+++ Dataset extract
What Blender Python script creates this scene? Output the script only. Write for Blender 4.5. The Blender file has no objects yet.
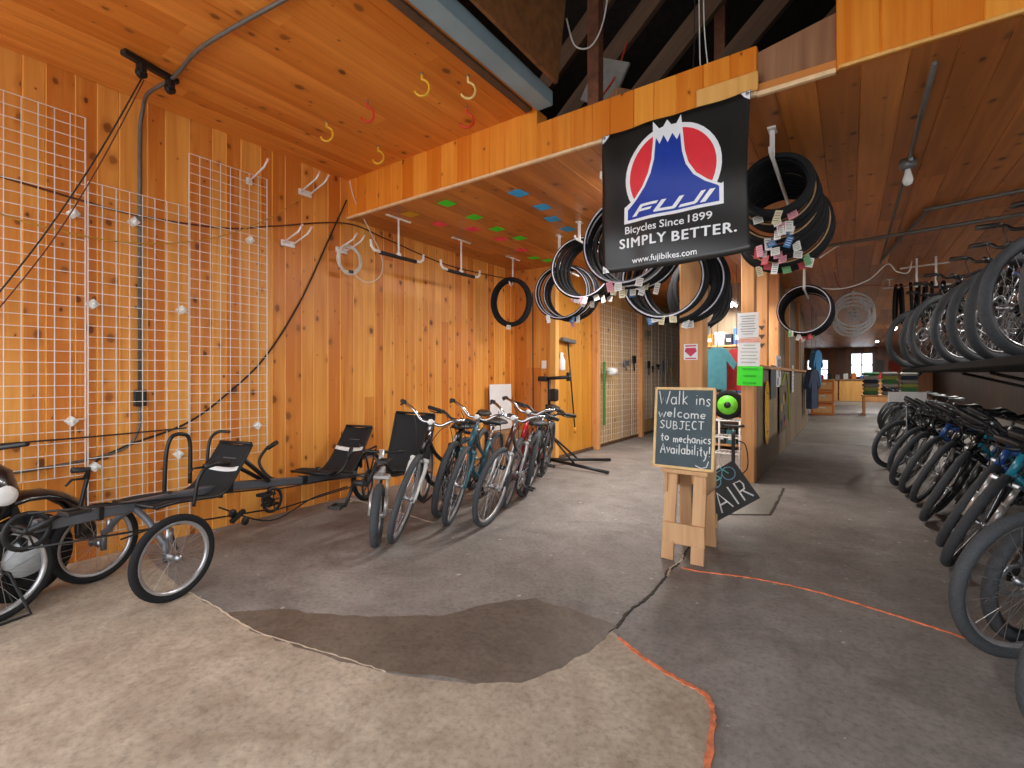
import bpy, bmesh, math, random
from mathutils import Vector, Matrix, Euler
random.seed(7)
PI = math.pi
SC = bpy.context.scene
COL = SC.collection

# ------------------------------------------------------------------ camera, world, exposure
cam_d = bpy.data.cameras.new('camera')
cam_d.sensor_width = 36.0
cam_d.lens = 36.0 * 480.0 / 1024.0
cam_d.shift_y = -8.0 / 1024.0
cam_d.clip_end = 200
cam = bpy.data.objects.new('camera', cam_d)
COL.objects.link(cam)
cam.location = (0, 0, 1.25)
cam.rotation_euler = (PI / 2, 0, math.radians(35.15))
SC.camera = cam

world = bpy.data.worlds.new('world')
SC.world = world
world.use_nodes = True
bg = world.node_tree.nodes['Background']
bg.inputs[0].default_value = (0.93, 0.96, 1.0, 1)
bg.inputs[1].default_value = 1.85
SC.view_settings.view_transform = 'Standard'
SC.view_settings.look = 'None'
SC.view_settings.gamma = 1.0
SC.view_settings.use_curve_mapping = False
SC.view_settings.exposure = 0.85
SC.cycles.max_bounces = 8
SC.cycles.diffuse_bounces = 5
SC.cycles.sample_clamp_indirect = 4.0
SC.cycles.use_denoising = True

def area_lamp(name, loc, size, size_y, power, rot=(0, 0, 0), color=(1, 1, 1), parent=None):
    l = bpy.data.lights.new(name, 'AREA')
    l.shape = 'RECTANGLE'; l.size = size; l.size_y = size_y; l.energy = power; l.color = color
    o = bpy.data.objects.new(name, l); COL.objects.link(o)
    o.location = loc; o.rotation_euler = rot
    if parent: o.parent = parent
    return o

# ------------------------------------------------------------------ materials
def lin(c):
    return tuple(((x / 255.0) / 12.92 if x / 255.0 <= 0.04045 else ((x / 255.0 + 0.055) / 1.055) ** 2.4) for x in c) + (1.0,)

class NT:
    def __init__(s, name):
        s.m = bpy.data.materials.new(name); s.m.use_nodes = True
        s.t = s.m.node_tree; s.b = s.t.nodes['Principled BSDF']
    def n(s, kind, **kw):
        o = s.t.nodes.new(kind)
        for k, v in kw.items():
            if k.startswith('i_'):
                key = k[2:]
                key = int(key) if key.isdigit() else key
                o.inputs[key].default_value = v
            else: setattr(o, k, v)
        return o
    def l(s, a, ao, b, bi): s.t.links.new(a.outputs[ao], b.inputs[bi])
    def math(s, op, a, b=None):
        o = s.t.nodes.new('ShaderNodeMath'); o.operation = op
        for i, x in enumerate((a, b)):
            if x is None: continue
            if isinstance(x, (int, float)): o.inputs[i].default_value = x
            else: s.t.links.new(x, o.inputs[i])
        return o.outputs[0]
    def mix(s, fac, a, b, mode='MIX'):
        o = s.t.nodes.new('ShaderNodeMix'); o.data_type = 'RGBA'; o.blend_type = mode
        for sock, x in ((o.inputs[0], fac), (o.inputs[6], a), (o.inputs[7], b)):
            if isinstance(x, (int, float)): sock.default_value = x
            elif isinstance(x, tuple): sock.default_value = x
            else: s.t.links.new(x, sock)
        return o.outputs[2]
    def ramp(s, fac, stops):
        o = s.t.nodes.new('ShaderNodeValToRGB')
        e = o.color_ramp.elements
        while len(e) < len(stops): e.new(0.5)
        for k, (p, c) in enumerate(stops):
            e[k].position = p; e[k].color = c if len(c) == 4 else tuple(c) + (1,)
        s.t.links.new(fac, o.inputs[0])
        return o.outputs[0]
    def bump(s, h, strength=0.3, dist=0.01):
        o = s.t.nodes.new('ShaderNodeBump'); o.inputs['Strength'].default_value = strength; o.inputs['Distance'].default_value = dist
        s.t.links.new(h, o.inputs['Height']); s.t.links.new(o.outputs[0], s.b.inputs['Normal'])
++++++
What is asked: From the top of the listing above, repeat each line exactly until you reach the line containing "SC.camera = cam", and repeat that one too. Leave the pictures out.

The response:
What Blender Python script creates this scene? Output the script only. Write for Blender 4.5. The Blender file has no objects yet.
import bpy, bmesh, math, random
from mathutils import Vector, Matrix, Euler
random.seed(7)
PI = math.pi
SC = bpy.context.scene
COL = SC.collection

# ------------------------------------------------------------------ camera, world, exposure
cam_d = bpy.data.cameras.new('camera')
cam_d.sensor_width = 36.0
cam_d.lens = 36.0 * 480.0 / 1024.0
cam_d.shift_y = -8.0 / 1024.0
cam_d.clip_end = 200
cam = bpy.data.objects.new('camera', cam_d)
COL.objects.link(cam)
cam.location = (0, 0, 1.25)
cam.rotation_euler = (PI / 2, 0, math.radians(35.15))
SC.camera = cam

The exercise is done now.